Banks borrowed €9 bln from the National Bank of Romania (BNR) in February alone, while Romanians forced bankers to set aside provisions worth €272 million in January. The crisis is now proving that the tactics applied by some lenders, who rushed to gain market share in previous years, when loans surged by over 60 percent year-on-year, was a mistake.
The depreciation of the leu, unemployment, and higher interest rates overturned their plans. Loans included in the loss and questionable categories make up 7.61 percent of total credits, amounting to €3.53 bln in January, compared to 6.53 percent at the end of 2008.
"So far, there are no serious problems in terms of our own funds. For this year, own funds should not be affected, but the increase in provisions is affecting bank profit. The situation is not yet severe, but evolutions are worrisome," said Ion Dragulin, Head of BNR's Stability Department. The solvency index is at an acceptable level, of 12.34 percent at the end of last year, but central bank officials said that the minimum in the system is 9.8 percent, considering that the approved lowest level is eight percent.
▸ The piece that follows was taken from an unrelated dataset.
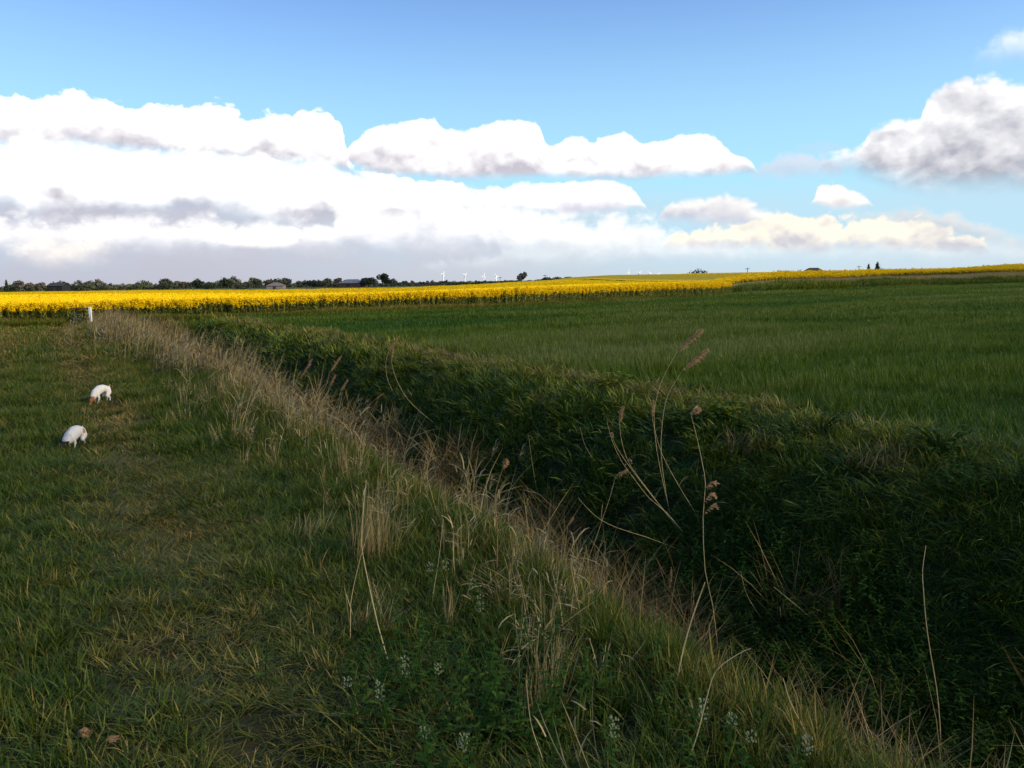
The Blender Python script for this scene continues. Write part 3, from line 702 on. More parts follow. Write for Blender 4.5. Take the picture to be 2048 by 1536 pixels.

Some lenders began registering losses since last year's fourth quarter, and experts are expecting poor performing loans to more than double, which would result to less than half of the 43 banks in the system remaining in the black. "If you do not pass on the higher costs of a loan, your revenues from interest will decline. If you do, the risk is that provisions will rise. Without a doubt, profitability in the system will slide. We will have higher provisions, lower revenues, lower commissions, and higher interest rates on deposits," said Steven van Groningen, President of Raiffeisen Bank Romania.